Aziz Nesin evi gezerken, bir
duvara asılmış, renk renk kâğıtlardan oluşmuş bir öbek dikkatini çeker. Ona okunur,
inceler ama ne olduğunu anlayamaz. Sonradan anlatırken, bu renkli öbeği, yabani
arıların, salkım şeklinde verdiği oğula benzetecektir...
* * *
Ekber Babayev, Vera Tulyakova Hikmet, Meral Celen, Aziz Nesin |
2011 yılında felaket, başka
ülkede, başka şehrin kapısını çalar.
Japonya’nın Honşu Adası açıklarında 11 Mart günü meydana gelen 9.0
büyüklüğündeki depremin yol açtığı tsunamidir bu. İnsanlık, Çernobil’den sonraki en büyük nükleer felaketle karşı
karşıyadır. Fukishima Nükleer Santrali’nin üç ünitesi tamamen zarar görecek, sızan
radyasyon Tokyo Şehir suyunun yanı sıra denizaşırı ülkelere, Avrupa’ya, hatta
İzlanda’ya bile ulaşacaktır.
Felaket sonrasında, tüm dünyada
olduğu üzere nükleer enerjinin sakıncaları üzerine büyük duyarlılık oluşmuş,
ben de aynı sebeple radyoaktivite üzerine edebi metinler üzerinde araştırmalar
yapmıştım.
Japon halkının nükleer felaketle
karşılaşması ilk değildi. Onlar, insanoğlunun aşırı gelişmiş hırsının, büyük
güç odakları ve devletler eliyle giriştiği İkinci Paylaşım Savaşı’nda
tanışmıştı radyasyonla. 1945 yılı Ağustos ayında, ABD savaş uçaklarının Hiroşima ve Nagazaki kentlerine attığı atom bombaları yüz binlerce
insanın ölümüne yol açmıştı.
Sadece ölümler mi?
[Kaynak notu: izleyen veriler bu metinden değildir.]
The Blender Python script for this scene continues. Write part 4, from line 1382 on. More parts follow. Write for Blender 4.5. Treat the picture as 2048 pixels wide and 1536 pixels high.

Ortalığa
saçılan radyasyonun onlarca yıl süren etkisi, yıllar içinde ortaya çıkan
hastalıklar, sakat doğumlar, acı çeken, ölen insanlar.
Sadako
Sasaki’nin hikâyesi
1955 yılı, Hiroşima.
12 yaşında bir çocuk, Kızılhaç
Hastanesi’nde elindeki kâğıtları katlamakla meşguldür. Kâğıttan kuşlar
yapmaktadır o.
Bir yandan da yaptığı kuşları
saymaktadır: 121, 122, 123…
Japonları ünlü Origami denilen kâğıt
katlama sanatıdır bu. Değişik şekillerde katlayarak çok çeşitli kuşlar, hayvan figürleri
yapılmaktadır.
Hasta yatağındaki çocuğun adı Sadako’dur.
Ve Sadako her gün kâğıt katlamaya
devam etmektedir: 274, 275, 276…
On sene Hiroşima’ya atılan atom
bombası, evlerinin bir mil uzağına düşmüştür. Radyasyon serpintileri henüz iki
yaşındayken sızmıştır hücrelerine. Ve ölüm, kan kanseri olarak kuşatmıştır onun
çocukluğunu.
Sadako, her gün yeni turna
kuşları yapmaya devam eder: 481, 482, 483…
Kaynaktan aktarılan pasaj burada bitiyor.